A visão tosca e desequilibrada daqueles que se prendem às ideologias (esquerda ou direita) ou aos partidos políticos (PT, PSDB etc.) não consegue ver nem a verdade nem a racionalidade. Agem sob pura emoção (adrelina na veia). O editorialista certamente não ignora, mas nada informa sobre um detalhe muito relevante: a lei de anistia brasileira foi considerada uma autoanistia e, portanto, inválida, porque inconvencional (violadora das convenções internacionais), pela Corte Interamericana de Direitos Humanos. O STF, em abril de 2010, julgou constitucionalmente válida a lei. A Corte, em 24/11/10, reputou internacionalmente inválida a mesma lei e decidiu que o Brasil tem que investigar e, eventualmente, punir os crimes da ditadura, por serem crimes contra a humanidade, que não prescrevem.
A questão, como se vê, não é partidária (como sugere o editorial), sim, constitucional e internacional. Está na ordem do dia. O Brasil é livre para firmar tratados internacionais. Era também livre para aceitar ou não a jurisdição da Corte. Na medida em que aceitou a Convenção Americana de Direitos Humanos em 1992 e a referida jurisdição em 1998, no mandato de FHC, agora é obrigado a cumprir suas decisões, sob pena de ser, in extremis, expulso da OEA (Organiza ção dos Estados Americanos). Recorde-se: sempre que um país firma um tratado internacional ele abre mão de parte de sua soberania (ver art. 4º da Convenção de Viena).

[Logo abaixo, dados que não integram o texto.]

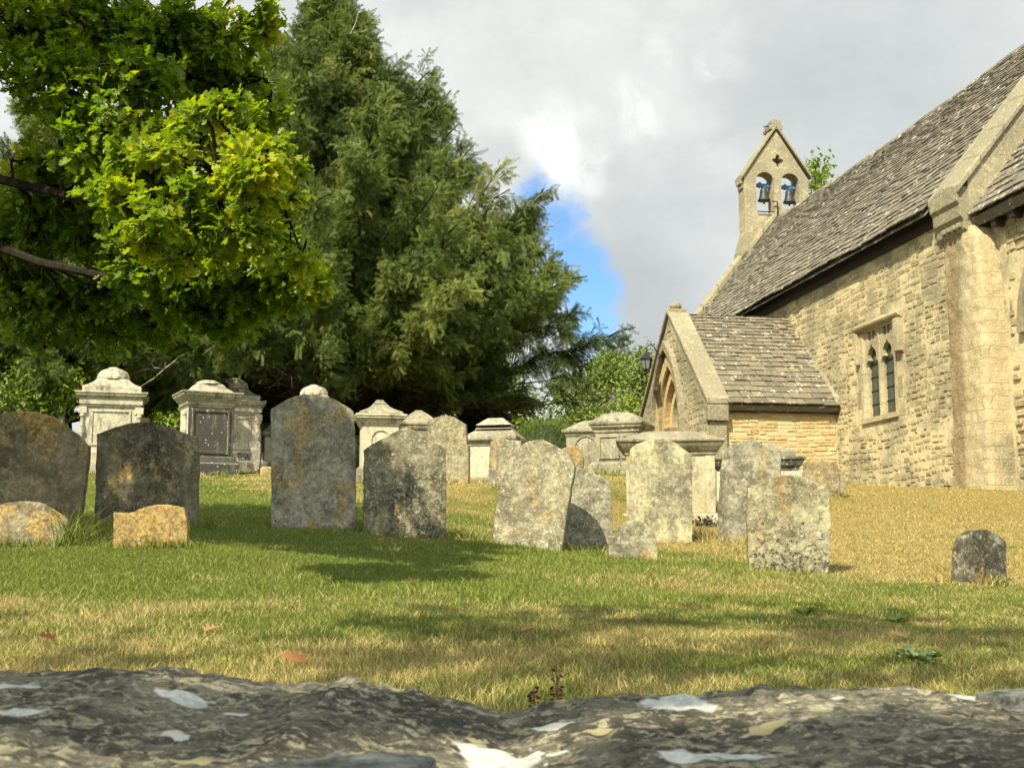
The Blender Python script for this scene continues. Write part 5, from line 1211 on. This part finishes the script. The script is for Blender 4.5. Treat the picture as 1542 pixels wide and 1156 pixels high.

A questão da punição dos crimes da ditadura cometidos por agentes do Estado, por serem crimes contra a humanidade, como se nota, não tem nada a ver com os partidos políticos. Argentina, Chile, Uruguai etc., civilizadamente, estão seguindo as decisões da CIDH e condenando os militares torturadores pelos crimes contra a humanidade. Todos eles também tinham leis de anistia (que foram consideradas inválidas). Por que a Corte mandou processar e punir apenas dos agentes que atuaram em nome do Estado? Porque os que lutaram contra os ditadores e torturadores foram processados e punidos pelos seus crimes (muitos passaram anos e anos na cadeia – um chegou a ficar 16 anos encarcerado -, por esses crimes, incluindo-se a presidenta Dilma). O gigante Brasil não vai nunca se levantar (continuará deitado em “berço esplêndido”) enquanto prosseguir invertebrado, sem um projeto nacional comum, em razão de visões partidárias e ideológicas. A partidarização somente é útil para a democracia até um certo nível. A partir daí, por falta de projetos nacionais comuns, suprapartidários e supraideológicos, tendemos sempre à mesmice de um país feito pela metade (estamos falando do Brasil meia-boca, que se distanciou da africanização, mas tende a nunca chegar à escandinavização).